Anne-Marie Oullet's "Hyperprotection" suit in use.

Although ET has many memorable scenes, one in particular always stood out for me. It’s the when scientists in Hazmat suits approach and quarantine the house.

Shot from the child-height low angle point of view Spielberg uses for the entire film, the scientists look more like aliens than E.T. and are much more terrifying. And it’s this feeling of fear I had as a small boy that I flashed back to when I saw Anne-Marie Ouellet’s latest work, Hyperprotection.

The project continues the Montreal-based textile/installation artist’s concern with individualism in our urban environment, and the line between public and private space.
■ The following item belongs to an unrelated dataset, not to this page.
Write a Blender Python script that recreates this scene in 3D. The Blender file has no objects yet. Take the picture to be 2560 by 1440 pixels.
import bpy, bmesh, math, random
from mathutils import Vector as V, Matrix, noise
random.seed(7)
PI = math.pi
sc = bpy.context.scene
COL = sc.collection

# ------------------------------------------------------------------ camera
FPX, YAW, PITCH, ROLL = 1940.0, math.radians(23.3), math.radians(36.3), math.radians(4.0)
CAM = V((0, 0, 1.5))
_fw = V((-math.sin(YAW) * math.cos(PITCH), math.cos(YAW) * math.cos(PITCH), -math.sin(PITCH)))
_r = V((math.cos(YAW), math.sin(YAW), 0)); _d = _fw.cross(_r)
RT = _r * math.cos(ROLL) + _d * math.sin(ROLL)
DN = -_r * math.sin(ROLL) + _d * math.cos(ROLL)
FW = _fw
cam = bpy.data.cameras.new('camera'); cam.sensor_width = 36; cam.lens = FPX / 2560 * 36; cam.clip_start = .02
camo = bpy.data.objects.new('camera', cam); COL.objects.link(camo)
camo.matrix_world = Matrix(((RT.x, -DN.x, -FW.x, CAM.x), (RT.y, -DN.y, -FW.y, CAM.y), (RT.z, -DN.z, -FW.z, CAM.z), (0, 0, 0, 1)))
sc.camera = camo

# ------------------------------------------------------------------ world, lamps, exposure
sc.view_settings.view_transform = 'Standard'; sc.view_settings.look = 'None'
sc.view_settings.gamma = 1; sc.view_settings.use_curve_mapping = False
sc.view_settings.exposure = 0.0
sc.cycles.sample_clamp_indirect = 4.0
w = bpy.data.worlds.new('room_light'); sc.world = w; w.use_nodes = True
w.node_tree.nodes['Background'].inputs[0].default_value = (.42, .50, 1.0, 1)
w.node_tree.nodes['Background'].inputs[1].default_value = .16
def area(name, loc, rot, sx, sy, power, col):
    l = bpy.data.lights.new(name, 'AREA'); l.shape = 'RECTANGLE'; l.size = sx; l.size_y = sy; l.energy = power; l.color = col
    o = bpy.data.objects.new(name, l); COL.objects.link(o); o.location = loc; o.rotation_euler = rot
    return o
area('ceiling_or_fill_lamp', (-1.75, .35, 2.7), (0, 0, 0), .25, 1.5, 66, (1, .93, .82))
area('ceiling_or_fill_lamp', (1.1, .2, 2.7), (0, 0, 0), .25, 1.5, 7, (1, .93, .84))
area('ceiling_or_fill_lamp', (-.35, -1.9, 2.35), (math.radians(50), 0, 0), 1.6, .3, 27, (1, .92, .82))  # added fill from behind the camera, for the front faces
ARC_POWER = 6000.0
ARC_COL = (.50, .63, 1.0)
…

The protective suit Ouellet has fashioned is a visual metaphor for the boundary we create with society through private space.
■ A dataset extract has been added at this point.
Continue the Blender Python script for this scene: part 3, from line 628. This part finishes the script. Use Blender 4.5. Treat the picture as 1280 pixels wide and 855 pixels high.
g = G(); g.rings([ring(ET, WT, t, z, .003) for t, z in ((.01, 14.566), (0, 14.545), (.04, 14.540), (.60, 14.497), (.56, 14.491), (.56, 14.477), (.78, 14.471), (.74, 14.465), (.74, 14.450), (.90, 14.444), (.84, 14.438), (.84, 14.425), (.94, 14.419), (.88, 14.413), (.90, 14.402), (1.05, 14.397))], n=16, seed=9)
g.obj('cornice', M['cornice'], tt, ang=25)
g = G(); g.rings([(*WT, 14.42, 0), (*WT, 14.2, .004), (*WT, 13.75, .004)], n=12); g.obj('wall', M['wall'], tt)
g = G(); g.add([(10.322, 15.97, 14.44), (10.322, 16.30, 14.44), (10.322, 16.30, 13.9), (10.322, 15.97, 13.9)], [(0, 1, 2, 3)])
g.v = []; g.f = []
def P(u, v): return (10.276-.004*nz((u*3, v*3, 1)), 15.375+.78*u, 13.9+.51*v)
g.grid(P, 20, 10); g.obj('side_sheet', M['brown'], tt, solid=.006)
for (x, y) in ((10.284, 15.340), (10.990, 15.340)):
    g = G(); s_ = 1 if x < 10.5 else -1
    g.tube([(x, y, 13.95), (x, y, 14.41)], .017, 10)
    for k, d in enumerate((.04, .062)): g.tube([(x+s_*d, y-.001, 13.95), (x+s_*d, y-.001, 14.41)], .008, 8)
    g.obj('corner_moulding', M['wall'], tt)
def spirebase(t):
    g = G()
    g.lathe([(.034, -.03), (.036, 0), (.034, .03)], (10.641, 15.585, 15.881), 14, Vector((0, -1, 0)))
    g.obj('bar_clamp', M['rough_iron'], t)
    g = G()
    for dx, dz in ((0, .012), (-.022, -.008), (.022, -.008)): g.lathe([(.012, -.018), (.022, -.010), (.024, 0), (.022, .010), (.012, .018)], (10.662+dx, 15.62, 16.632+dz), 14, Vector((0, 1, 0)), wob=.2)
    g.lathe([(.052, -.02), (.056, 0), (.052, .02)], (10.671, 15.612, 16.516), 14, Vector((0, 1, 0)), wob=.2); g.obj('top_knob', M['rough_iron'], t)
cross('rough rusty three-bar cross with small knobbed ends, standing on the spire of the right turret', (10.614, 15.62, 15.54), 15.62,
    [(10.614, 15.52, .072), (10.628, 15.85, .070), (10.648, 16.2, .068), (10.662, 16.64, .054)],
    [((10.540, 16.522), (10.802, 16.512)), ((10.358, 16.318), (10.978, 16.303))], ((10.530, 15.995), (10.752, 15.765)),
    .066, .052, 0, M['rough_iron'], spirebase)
Ouellet has been working with the notions of protection, individualism and community for the past five years. Her 2004 work Tente-à-tête featured a tent-like object that was used to cover one’s head. And what can be seen as early prototypes for Hyperprotection can be found in her Unicité installations, which featured protective outfits for various cities.

But, like its name suggests, Hyperprotection is the most extreme approach Ouellet has taken so far.

“With this project, I touched on the political aspect more and I amplified the need of protection,” explains Ouellet. “It’s the first time that I’m working with paranoia. In my last projects, I had touched on protection but not linked with physical danger.”

The extremity of the suit instantly speaks to the depth of fear we feel lurking about in our urban communities. Yet, the suit also speaks to Ouellet’s politics. A split between homemade and manufactured, Ouellet wanted the suit to be like old home-built cold war bunkers. The result is a confusion between many types of suits, conveying the lack of protection the suit would actually provide in an emergency.

Rather than housing one’s self off from society, Ouellet believes group activity is the answer to strong communities.

“The vulnerability in urban society may give behaviours to people, where notion of the other is left aside to advantage one’s self. It’s by suggesting objects, which are directed to individuality within the community that my work invests in the resistance notion.”

For Hyperprotection, Ouellet will transform the gallery, like the scientist’s do in ET. Visitors will be channeled through a corridor into a bigger space draped in suspended orange tarps where they will see a mannequin wearing the suit.

“This installation will be between shelter and cloison. It is another layer of protection.

“I think that is impossible to protect yourself, and I think that we have to live day by day.”

Hyperprotection will be on display from Sat March 28 - Sat May 2 at Diagonale in Montreal.